The SD bill is an apparent attempt to establish contrary precedent.
"if there is reasonable ground to apprehend a design to commit a felony" quite clearly is an attempt to subvert the other definitions - including the fetal homicide one.
In most states, there are quite specific rules on the validation of a need for an abortion, and consent for one to be performed. The failure to do all the specifically enumerated requirements prior to performing any abortion is frequently a felony.
The former Attorney General principally responsible for extreme harassment of Dr Tiller over a period of several years is currently under indictment for illegal and unethical conduct in office for a number of his actions in the matter. That AG filed multiple charges of "felonies in the performing of abortions" against Tiller (all of which failed).

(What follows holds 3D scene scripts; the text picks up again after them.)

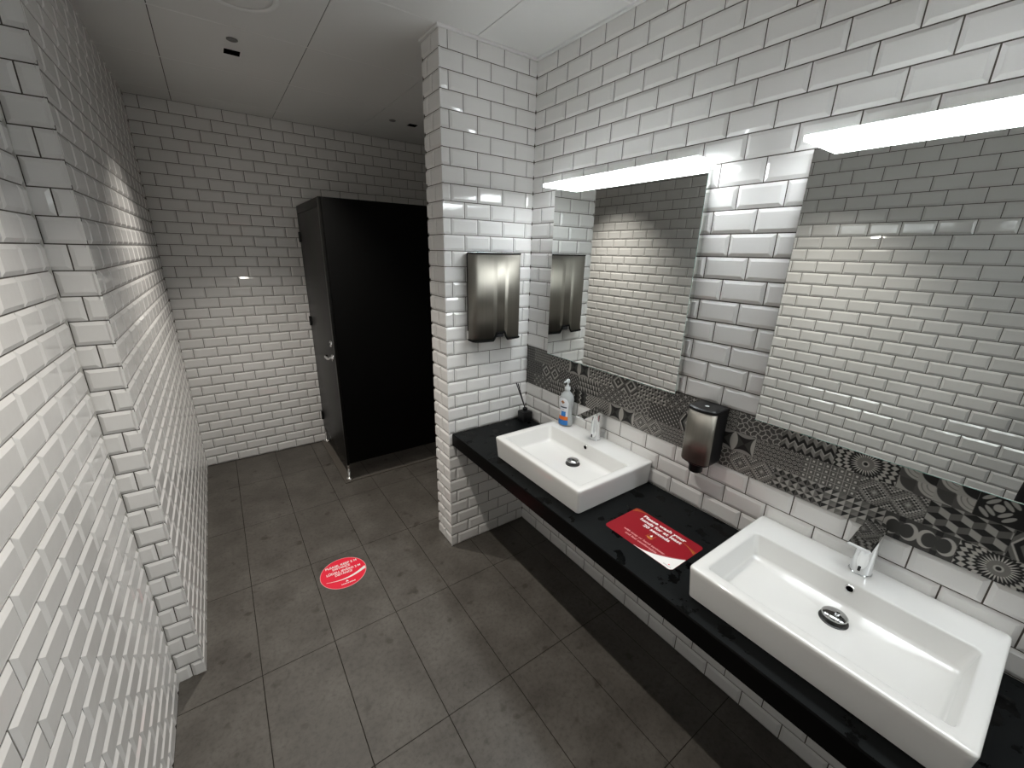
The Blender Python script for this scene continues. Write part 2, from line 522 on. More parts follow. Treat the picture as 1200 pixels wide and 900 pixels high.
        g = np.where((a < 0.30) | (b < 0.30), LT, BK)
        g = np.where((fr(u) > 0.93), LT * 0.7, g)
    elif kind == 'zmesh':
        t = fr((u * 1.5) + np.abs(fr(v * 3) - 0.5) * 0.5)
        g = np.where(t < 0.16, LT, np.where(t < 0.58, BK, DK))
    elif kind == 'grid':
        n = 4; x, y = np.abs(fr(u * n) - 0.5), np.abs(fr(v * n) - 0.5); d = np.maximum(x, y)
        g = np.where(fr(d * 7) < 0.45, LT * 0.7, BK); g = np.where(d < 0.14, CR, g)
        g = np.where((x > 0.46) | (y > 0.46), LT, g)
    elif kind == 'cubes':
        # tumbling blocks: hexagons of three rhombi
        W_, H_ = 0.56, 0.50
        rowf = v / (H_ * 0.75); row = np.floor(rowf)
        best = np.full_like(u, 9.0); g = np.full_like(u, LT)
        for dr in (-1, 0, 1):
            rr = row + dr; cy_ = rr * H_ * 0.75
            off = 0.5 * (rr % 2)
            cx_ = (np.round(u / W_ - off) + off) * W_
            x, y = (u - cx_) / W_, (v - cy_) / H_
            d = np.maximum(np.abs(x) * 2, np.abs(x) + np.abs(y) * 2)
            ang = np.where(y > np.abs(x) * 0.5, BK, np.where(x < 0, LT * 0.95, MD * 0.8))
            g = np.where(d < best, ang, g); best = np.minimum(best, d)
    elif kind == 'kal':
        n = 3; a, b = fr(u * n), fr(v * n); k = (np.floor(u * n) * 2 + np.floor(v * n) * 3) % 4
        t = (a > b) ^ (k % 2 == 0); q = (a + b > 1)
        g = np.where(t & q, LT, np.where(t, DK, np.where(q, BK, MD * 1.2)))
        e = (np.abs(a - b) < 0.04) | (np.abs(a + b - 1) < 0.04) | (np.minimum(a, b) < 0.03)
        g = np.where(e, MD * 1.6, g)
    elif kind == 'moon':
        g = np.full_like(u, DK * 1.2)
        for cx, d in ((0.24, -1), (0.76, 1), (1.24, -1), (1.76, 1)):
            x, y = u - cx, (v - 0.5) * 0.72
            r = np.hypot(x, y); r2 = np.hypot(x + 0.07 * d, y)
            g = np.where(r < 0.255, LT * 1.15, g); g = np.where(r2 < 0.205, DK * 0.9, g)
        g = np.where((np.abs(fr(u + 0.5) - 0.5) + np.abs(v - 0.5) < 0) , BK, g)
        g = np.where((np.abs(fr(u) - 0.5) < 0.09) & (np.abs(v - 0.5) > 0.30), BK, g)
    return g

layout = {19: {-1: 'dots', 0: 'lace', 1: 'wave', 2: 'star', 3: 'tris', 4: 'diam', 5: 'tris', 6: 'cross', 7: 'lace', 8: 'wave', 9: 'zig', 10: 'sun', 11: 'quarter', 12: 'oval', 13: 'cross', 14: 'tri', 15: 'diam', 16: 'star'},
          20: {0: 'bdots', 1: 'diam', 2: 'dstripe', 3: 'cones', 4: 'cross', 5: 'wave', 6: 'dstripe', 7: 'vchev', 8: 'star', 9: 'lace', 10: 'grid', 11: 'mosaic', 12: 'cubes', 13: 'vchev', 14: 'lace', 15: 'kal', 16: 'wave'},
          21: {-1: 'dots', 0: 'cross', 1: 'cones', 2: 'zmesh', 3: 'mesh', 4: 'star', 5: 'mosaic', 6: 'lace', 7: 'wave', 8: 'mosaic', 9: 'kal', 10: 'tri', 11: 'moon', 12: 'sun', 13: 'quarter', 14: 'grid', 15: 'mosaic', 16: 'tri'}}
kinds = ['lace', 'diam', 'tri', 'mosaic', 'star', 'wave', 'cross', 'quarter', 'sun', 'zig']
V = []; F = []; C = []
for r in (19, 20, 21):
    ph = 0.5 if r % 2 else 0.0
    zt = H - r * P; k = -1
    while True:
        a = (0.9887 - 1 + ph + k) * Q; b = a + Q
        if a > -YR: break
        kk = k; k += 1
        if b < 0.004: continue
        kind = layout[r].get(kk, kinds[(kk * 7 + r) % len(kinds)])
        u0, u1 = max(a + 0.0007, 0.0), min(b - 0.0007, -YR)
        NU, NV = (120, 60)
        NU = max(4, int(NU * (u1 - u0) / Q))
        U_, V_ = np.meshgrid(np.linspace(u0, u1, NU), np.linspace(zt - P + 0.0007, zt - 0.0007, NV))
        uu = (U_ - a) / Q * 2; vv = (V_ - (zt - P)) / P
        g = 0; n = 0
        for du in (-0.33, 0, 0.33):
            for dv in (-0.33, 0, 0.33):
                g = g + pat(kind, np.clip(uu + du * 2 / NU, 0, 1.9999), np.clip(vv + dv / NV, 0, 0.9999)); n += 1
        g = g / n
        base = sum(len(q) for q in V)
        V.append(np.stack([np.full(U_.size, -0.0005), -U_.ravel(), V_.ravel()], 1))
        C.append(g.ravel())
        idx = base + np.arange(NU * NV).reshape(NV, NU)
        F.append(np.stack([idx[:-1, :-1].ravel(), idx[1:, :-1].ravel(), idx[1:, 1:].ravel(), idx[:-1, 1:].ravel()], 1))
V = np.concatenate(V); F = np.concatenate(F); C = np.concatenate(C)
nb = len(V)
back = np.array([(0.0005, 0, Z1), (0.0005, YR, Z1), (0.0005, YR, Z2), (0.0005, 0, Z2)])
V = np.concatenate([V, back]); C = np.concatenate([C, [0.10] * 4]); F = np.concatenate([F, [[nb, nb + 1, nb + 2, nb + 3]]])
me = bpy.data.meshes.new('trim_4')
me.from_pydata(V.tolist(), [], F.tolist())
ca = me.color_attributes.new('ink', 'FLOAT_COLOR', 'POINT')
cc = np.ones((len(C), 4)); cc[:, 0] = C * 1.04; cc[:, 1] = C; cc[:, 2] = C * 0.93
ca.data.foreach_set('color', cc.ravel())
me.materials.append(M_PATCH); me.update()
o = bpy.data.objects.new('trim_4', me); COL.objects.link(o); structure(o)
o['label'] = 'band of black, grey and cream patterned patchwork tiles along the mirror wall'

# ---------------------------------------------------------------- countertop
mb = MB()
ZU = CT - 0.0745
yend = YR + 0.002
prof = [(-0.0003, ZU), (-0.525, ZU), (-0.528, ZU + 0.003), (-0.528, CT - 0.004), (-0.524, CT), (-0.0003, CT)]
mb.loft([[(x, -0.0003, z) for x, z in prof], [(x, yend, z) for x, z in prof]], M_FASCIA)
mb.m[4] = mb.mi(M_STONE)
o = weld(mb.build('countertop', origin=(-0.26, -1.6, ZU)))
tag(o, 'long black wet stone countertop fixed along the tiled mirror wall', 'countertop')

# ---------------------------------------------------------------- washbasins
def washbasin(y0, y1, label):
    """outer block from y0 to y1 (y0<y1), back against the wall"""
    x0, x1 = -0.467, -0.001; zb, zt = CT + 0.0004, 0.888
    t = thing('washbasin', label, 'washbasin', ((x0 + x1) / 2, (y0 + y1) / 2, zb), 'washbasins on the black counter')
    mb = MB()
    bx0, bx1, by0, by1 = x0 + 0.040, -0.128, y0 + 0.038, y1 - 0.038
    R = []
    def ring(x0, y0, x1, y1, z, r): R.append([(x, y, z) for x, y in rrect(x0, y0, x1, y1, r, 5)])
    ring(x0 + 0.016, y0 + 0.012, x1, y1 - 0.012, zb, 0.010)
    ring(x0 + 0.010, y0 + 0.007, x1, y1 - 0.007, zb + 0.003, 0.014)
    ring(x0 + 0.001, y0 + 0.001, x1, y1 - 0.001, zt - 0.02, 0.014)
    ring(x0, y0, x1, y1, zt - 0.007, 0.014)
    ring(x0 + 0.0015, y0 + 0.0015, x1, y1 - 0.0015, zt - 0.0025, 0.013)
    ring(x0 + 0.006, y0 + 0.006, x1 - 0.004, y1 - 0.006, zt, 0.010)
    ring(bx0 - 0.004, by0 - 0.004, bx1 + 0.004, by1 + 0.004, zt - 0.0004, 0.014)
    ring(bx0 - 0.001, by0 - 0.001, bx1 + 0.001, by1 + 0.001, zt - 0.0025, 0.014)
    ring(bx0 + 0.001, by0 + 0.001, bx1 - 0.001, by1 - 0.001, zt - 0.006, 0.014)
    f = zt - 0.082
    ring(bx0 + 0.010, by0 + 0.012, bx1 - 0.006, by1 - 0.012, f + 0.012, 0.020)
    ring(bx0 + 0.014, by0 + 0.016, bx1 - 0.010, by1 - 0.016, f + 0.004, 0.022)
    ring(bx0 + 0.024, by0 + 0.028, bx1 - 0.020, by1 - 0.028, f, 0.022)
    cx, cy = -0.212, (y0 + y1) / 2 - 0.005
    n = len(R[0])
    R.append([(cx + (p[0] - cx) * 0.16, cy + (p[1] - cy) * 0.09, f - 0.006) for p in R[-1]])
    mb.loft(R, M_CERAMIC, True, True, True)
    o = weld(mb.build('basin', t)); auto_smooth(o, 50)
    # pop up drain: ring darkened as the shadow gap, and domed chrome plug
    d = MB()
    d.lathe([(0.0355, 0.0), (0.0355, 0.0025), (0.033, 0.0035), (0.028, 0.001)], M_DRAIN, (cx, cy, f - 0.0055), 32)
    dr = d.build('drain', t); dr['label'] = 'steel drain ring, darkened as the shadow gap'
    d = MB(); d.lathe([(0.010, 0.0), (0.010, 0.008), (0.0305, 0.010), (0.0315, 0.0125), (0.028, 0.0165), (0.018, 0.0200), (0.004, 0.0215), (0.0005, 0.0216)], M_PLUG, (cx, cy, f - 0.001), 36)
    pl = d.build('drain_plug', t); pl['label'] = 'domed chrome drain plug'
    d = MB()
    xo = bx1 - 0.0012
    n = 20; zz = zt - 0.021
    def circ(x, r): return [(x, cy + r * math.cos(2 * PI * j / n), zz + r * math.sin(2 * PI * j / n)) for j in range(n)]
    d.loft([circ(xo + 0.004, 0.0115), circ(xo - 0.0050, 0.0115), circ(xo - 0.0054, 0.0100), circ(xo - 0.0046, 0.0088)], M_BRASSY, False, False, True)
    d.loft([circ(xo - 0.0046, 0.0088), circ(xo - 0.0050, 0.0086)], M_BLACKHOLE, True, True)  # black disc painted in for the shade inside the hole
    ov = d.build('overflow_hole', t); ov['label'] = 'small round dark overflow hole'
    return t
washbasin(-0.970, -0.360, 'white rectangular ceramic washbasin near the pier, with the clear bottle on its rim')
washbasin(-2.048, -1.444, 'white rectangular ceramic washbasin nearest the viewer, beside the red card')

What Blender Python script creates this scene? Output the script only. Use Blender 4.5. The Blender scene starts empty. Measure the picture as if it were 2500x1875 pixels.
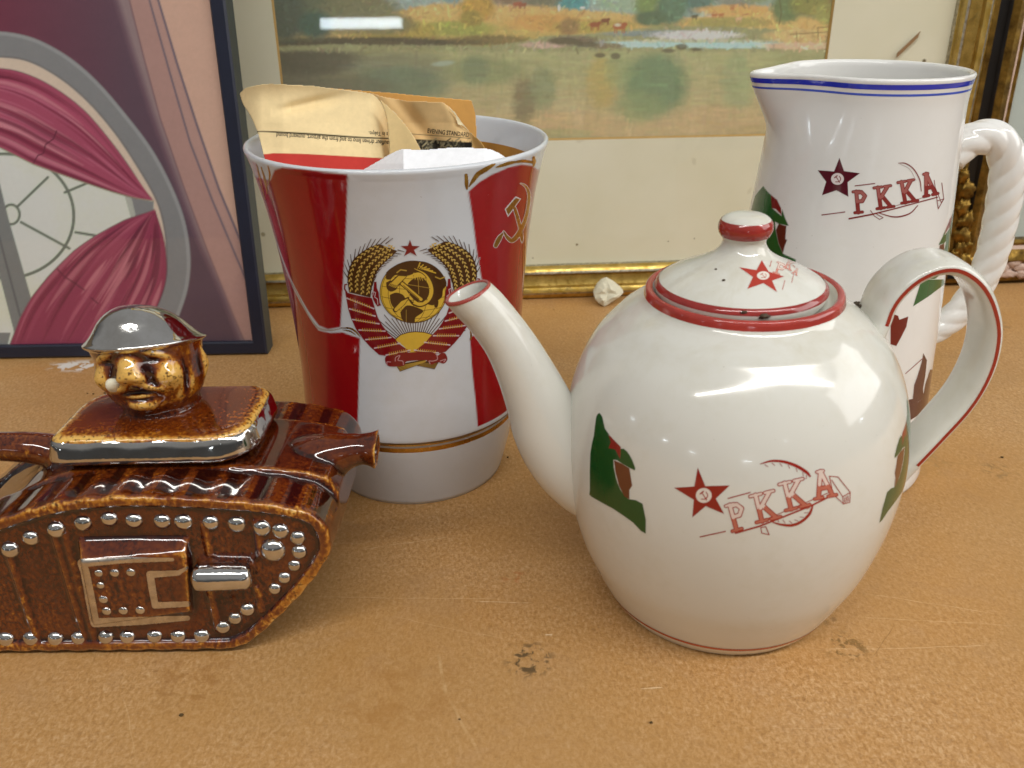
import bpy, bmesh, math, random
import numpy as np
from mathutils import Vector, Matrix
from mathutils.bvhtree import BVHTree

# ------------------------------------------------------------------ scene, camera, light
random.seed(7); rng = np.random.default_rng(7)
scene = bpy.context.scene
COL = scene.collection
F = 2078.0                                   # focal length in pixels of a 2500 px wide picture
PITCH, ROLL, CAM_H = math.radians(26.13), math.radians(-0.5), 0.27
FW = np.array([0, math.cos(PITCH), -math.sin(PITCH)])
_up = np.array([0, math.sin(PITCH), math.cos(PITCH)]); _rt = np.array([1.0, 0, 0])
RT = _rt*math.cos(ROLL) + _up*math.sin(ROLL)
UP = -_rt*math.sin(ROLL) + _up*math.cos(ROLL)
CAM = np.array([0, 0, CAM_H])

cam_data = bpy.data.cameras.new('camera'); cam = bpy.data.objects.new('camera', cam_data); COL.objects.link(cam)
cam_data.sensor_width = 36.0; cam_data.lens = F/2500*36.0
cam_data.clip_start = 0.01; cam_data.clip_end = 50
cam_data.dof.use_dof = True; cam_data.dof.focus_distance = 0.44; cam_data.dof.aperture_fstop = 16.0
m = Matrix(((RT[0], UP[0], -FW[0], CAM[0]), (RT[1], UP[1], -FW[1], CAM[1]), (RT[2], UP[2], -FW[2], CAM[2]), (0, 0, 0, 1)))
cam.matrix_world = m
scene.camera = cam

world = bpy.data.worlds.new('World'); scene.world = world; world.use_nodes = True
bg = world.node_tree.nodes['Background']
bg.inputs['Strength'].default_value = 0.285
_t = world.node_tree; _tc = _t.nodes.new('ShaderNodeTexCoord'); _sx = _t.nodes.new('ShaderNodeSeparateXYZ'); _rp = _t.nodes.new('ShaderNodeValToRGB')
_t.links.new(_tc.outputs['Generated'], _sx.inputs[0]); _mr = _t.nodes.new('ShaderNodeMapRange'); _mr.inputs['From Min'].default_value = -1.0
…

From the Mother Jones link:
The bill in South Dakota is an invitation to murder abortion providers," says Vicki Saporta, the president of the National Abortion Federation, the professional association of abortion providers. Since 1993, eight doctors have been assassinated at the hands of anti-abortion extremists, and another 17 have been the victims of murder attempts. Some of the perpetrators of those crimes have tried to use the justifiable homicide defense at their trials.
It is not necessary actually to legalize murder, if one can give the illusion of a viable defense to a few nut-cases. The SD bill seems (to many people) clearly intended to incite actions that it can't, for now, specifically legalize.